None of this needs to be done in a panic. Working through it steadily, once, is enough.
If the harassment continues after you have cut off access
Sometimes the calls and messages continue even after you have revoked access and uninstalled, because the harassers are working from data they already took. That is the point at which reporting matters most. Threatening messages, contacting your family, and misuse of your images are not lawful recovery — they are offences. You can report them by calling 1930, filing on cybercrime.gov.in, and complaining to the police, and where a regulated lender sits behind the app, through the RBI grievance route. Our help page sets out these channels in order.
If you cannot afford a lawyer and the matter escalates to a notice or court process, cost should never stop you: free government legal aid is available through NALSA, your State Legal Services Authority and District Legal Services Authority. Our legal aid page explains how to reach them.

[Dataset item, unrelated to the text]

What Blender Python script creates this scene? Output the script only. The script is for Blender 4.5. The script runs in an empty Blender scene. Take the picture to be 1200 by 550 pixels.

Taking back an app's access to your phone is one of the most empowering steps you can take, because it shifts control back to you. The threats lose much of their force once the app can no longer reach into your contacts and gallery, and the law stands behind your right to have what they already took deleted. Do it calmly, keep your records, and lean on the free channels built to help.
This is general information, not legal advice. For ongoing harassment or data misuse, consider the cyber-crime helpline (1930 / cybercrime.gov.in), the police, the RBI grievance route, and free legal aid (NALSA/SLSA/DLSA) or a qualified advocate.